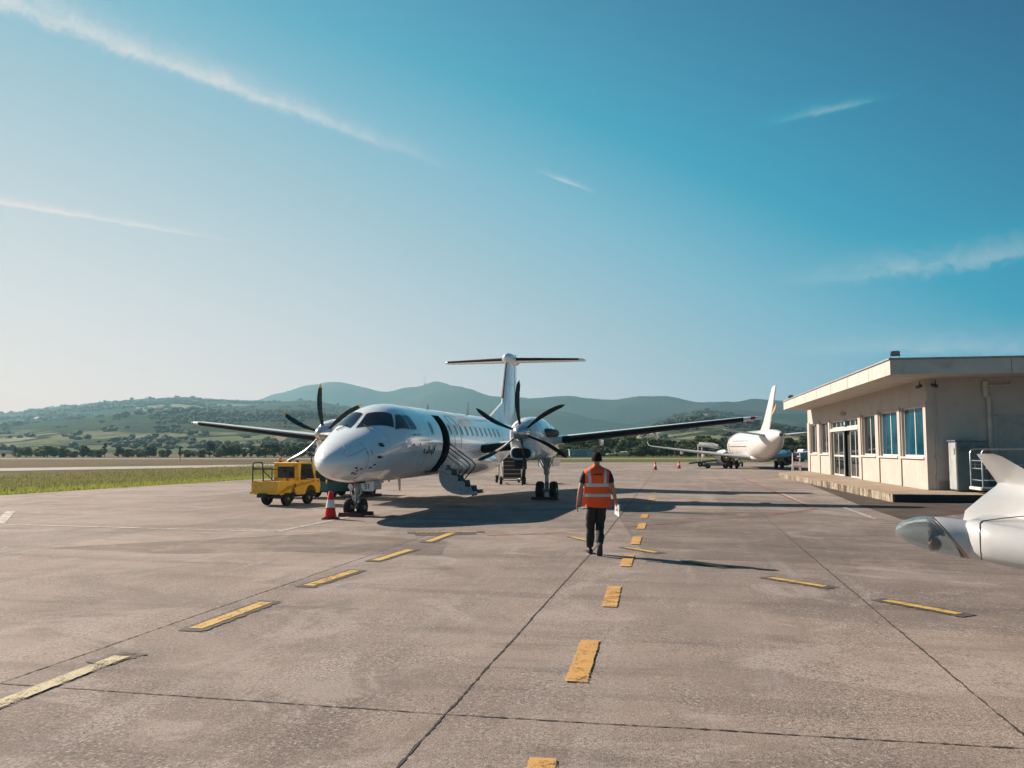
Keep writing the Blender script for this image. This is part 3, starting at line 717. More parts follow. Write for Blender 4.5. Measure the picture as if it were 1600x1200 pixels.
def wheel(parent, name, x, y, z, r, w, ax='X', hub=HUBM, n=28):
    """tyre with a hub as its sub-part, axle along X"""
    M = Matrix.Translation(Vector((x, y, z))) @ Matrix.Rotation(R(90), 4, 'Y')
    t = MB(); h = w / 2
    t.lathe([(r * .55, -h * .8), (r * .72, -h), (r * .90, -h * .92), (r * .985, -h * .62), (r, -h * .25), (r * .99, -h * .22), (r * .99, -h * .17), (r, -h * .14), (r, h * .14), (r * .99, h * .17), (r * .99, h * .22), (r, h * .25), (r * .985, h * .62), (r * .90, h * .92), (r * .72, h), (r * .55, h * .8)], M, n)
    o = t.build(name, TYRE, parent, smooth=True)
    hb = MB(); hb.lathe([(r * .58, -h * .82), (r * .50, -h * .55), (r * .28, -h * .5), (r * .22, -h * .9), (0.01, -h * .95)], M, n, False)
    hb.lathe([(r * .58, h * .82), (r * .50, h * .55), (r * .28, h * .5), (r * .22, h * .9), (0.01, h * .95)], M, n, False)
    for s in (-1, 1):
        for k in range(8):
            a = k * math.pi / 4; hb.lathe([(r * .045, 0), (r * .045, .02), (0.001, .022)], M @ Matrix.Translation(Vector((math.cos(a) * r * .37, math.sin(a) * r * .37, s * h * .52))) @ (rotm('X', 180) if s < 0 else Matrix.Identity(4)), 6)
    hb.build('hub', hub, o, smooth=True)
    return o

def airfoil(n=12):
    up = []; lo = []
    for i in range(n + 1):
        x = 0.5 * (1 - math.cos(math.pi * i / n)); t = 5 * (0.2969 * math.sqrt(x) - 0.126 * x - 0.3516 * x * x + 0.2843 * x ** 3 - 0.1036 * x ** 4)
        c = 0.06 * x * (1 - x) * 2
        up.append((x, c + t)); lo.append((x, c - t))
    return up, lo
def wing_ring(x, le, chord, z, thick, span='x', x0=0.0, x1=1.0, off=0.0, upf=1.0, lof=1.0):
    """closed airfoil ring (thick = thickness ratio); x0..x1 part of the chord (leading strips use x0=0)"""
    up, lo = airfoil(14)
    U = [p for p in up if p[0] <= x1 * upf + 1e-6]; Lw = [p for p in lo if p[0] <= x1 * lof + 1e-6]
    pts = list(reversed(U)) + Lw[1:]
    out = []
    for (cx, cz) in pts:
        px, pz = cx * chord, cz * thick * chord
        if off:
            d = Vector((cx * chord - 0.12 * chord, cz * thick * chord * 2)); d = d.normalized() if d.length > 1e-6 else Vector((-1, 0)); px += d.x * off - (off if cx < .02 else 0); pz += (1 if cz >= 0 else -1) * off
        out.append((x, le + px, z + pz) if span == 'x' else (pz, le + px, x))
    return out

# ------------------------------------------------------------------ parked propeller airliner
FT = [(0, 1.47, 1.43, .02, 1.45), (.025, 1.545, 1.365, .10, 1.452), (.06, 1.60, 1.31, .17, 1.455), (.12, 1.665, 1.25, .25, 1.46), (.2, 1.73, 1.19, .34, 1.47), (.45, 1.89, 1.075, .53, 1.50), (.8, 2.06, .99, .70, 1.55), (1.2, 2.22, .935, .84, 1.62), (1.65, 2.375, .905, .955, 1.72), (2.0, 2.55, .893, 1.02, 1.8),
      (2.5, 2.84, .885, 1.08, 1.9), (2.9, 3.01, .88, 1.11, 1.95), (3.4, 3.115, .88, 1.13, 2.0), (4.2, 3.15, .88, 1.14, 2.01), (5.95, 3.15, .88, 1.14, 2.01), (6.70, 3.15, .88, 1.14, 2.01), (9, 3.15, .88, 1.14, 2.01), (12, 3.15, .88, 1.14, 2.01), (14, 3.15, .89, 1.14, 2.01), (15.5, 3.14, 1.04, 1.09, 2.08), (17, 3.10, 1.36, .93, 2.22),
      (18.5, 3.02, 1.78, .69, 2.4), (20, 2.90, 2.20, .40, 2.56), (21.2, 2.78, 2.48, .18, 2.63), (21.7, 2.68, 2.58, .04, 2.63)]
def fus(y):
    T = FT
    if y <= T[0][0]: return T[0][1:]
    for i in range(len(T) - 1):
        if y <= T[i + 1][0]:
            a, b = T[i], T[i + 1]; p = T[max(0, i - 1)]; q = T[min(len(T) - 1, i + 2)]; h = b[0] - a[0]; t = (y - a[0]) / h
            out = []
            for k in range(1, 5):
                m0 = (b[k] - p[k]) / max(b[0] - p[0], 1e-6); m1 = (q[k] - a[k]) / max(q[0] - a[0], 1e-6); d = (b[k] - a[k]) / h
                if d == 0: m0 = m1 = 0
                else:
                    m0 = 0 if m0 * d < 0 else (min(abs(m0), 3 * abs(d)) * (1 if d > 0 else -1)); m1 = 0 if m1 * d < 0 else (min(abs(m1), 3 * abs(d)) * (1 if d > 0 else -1))
                out.append(a[k] * (2 * t ** 3 - 3 * t * t + 1) + h * m0 * (t ** 3 - 2 * t * t + t) + b[k] * (3 * t * t - 2 * t ** 3) + h * m1 * (t ** 3 - t * t))
            return tuple(out)
    return T[-1][1:]
def fp(y, th, off=0.0):
    """surface point; th from the crown (0) to the belly (180), +x side positive"""
    t, b, w, m = fus(y); a = R(th); cz = math.cos(a); sx = math.sin(a)
    h = (t - m) if cz > 0 else (m - b)
    p = Vector((w * sx, y, m + h * cz))
    if off:
        n = Vector((sx / max(w, .05), 0, cz / max(h, .05))).normalized()
        e = 0.04; t2, b2, w2, m2 = fus(y + e); h2 = (t2 - m2) if cz > 0 else (m2 - b2); t1, b1, w1, m1 = fus(y - e); h1 = (t1 - m1) if cz > 0 else (m1 - b1)
        dy = Vector(((w2 - w1) * sx, 2 * e, (m2 + h2 * cz) - (m1 + h1 * cz))).normalized()
        n = (n - dy * n.dot(dy)).normalized(); p += n * off
    return p
def th_of(y, z, side=1):
    t, b, w, m = fus(y); h = (t - m) if z > m else (m - b)
    return math.degrees(math.acos(max(-1, min(1, (z - m) / h)))) * side
def th_of_x(y, x):
    t, b, w, m = fus(y); return math.degrees(math.asin(max(-1, min(1, x / w))))
def y_front(x, z):
    """station where the upper nose surface passes (x, z)"""
    lo, hi = 0.3, 4.0
    for _ in range(40):
        y = (lo + hi) / 2; t, b, w, m = fus(y)
        ins = abs(x) < w and ((x / w) ** 2 + ((z - m) / (t - m)) ** 2) < 1 if z > m else False
        if ins: hi = y
        else: lo = y
    return hi
plane = empty('propeller_airliner', (-4.68, 20.85, 0), -R(13.4))
tag(plane, 'white twin propeller airliner with T shaped tail and open front airstair', 'airplane')
NS = 64
ys = sorted(set([t[0] for t in FT] + [0.01, .04, .09, .16, .3, .6, 1.0, 1.4, 1.85, 2.25, 2.7, 3.15, 3.8, 5, 8, 10, 11, 13, 14.7, 16.2, 17.7, 19.2, 20.6, 21.5]))
fb_ = MB(); rings = [[tuple(fp(y, 360.0 * k / NS)) for k in range(NS)] for y in ys]
for yi in range(len(ys) - 1):
    pass
fb_.v = [p for r_ in rings for p in r_]
K0, K1 = 7, 26
for i in range(len(ys) - 1):
    for j in range(NS):
        if ys[i] >= 5.94 and ys[i + 1] <= 6.71 and K0 <= j < K1: continue
        k = (j + 1) % NS; fb_.f.append((i * NS + j, i * NS + k, (i + 1) * NS + k, (i + 1) * NS + j)); fb_.m.append(0)
fb_.f.append(tuple(range(NS))); fb_.m.append(0)
fuselage = fb_.build('fuselage', WHITE, plane, smooth=True, angle=60)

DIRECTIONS
Which lines in the data above contain "part"? Show each one.

SOLUTION TO THIS TASK
Keep writing the Blender script for this image. This is part 3, starting at line 717. More parts follow. Write for Blender 4.5. Measure the picture as if it were 1600x1200 pixels.
    """tyre with a hub as its sub-part, axle along X"""
    """closed airfoil ring (thick = thickness ratio); x0..x1 part of the chord (leading strips use x0=0)"""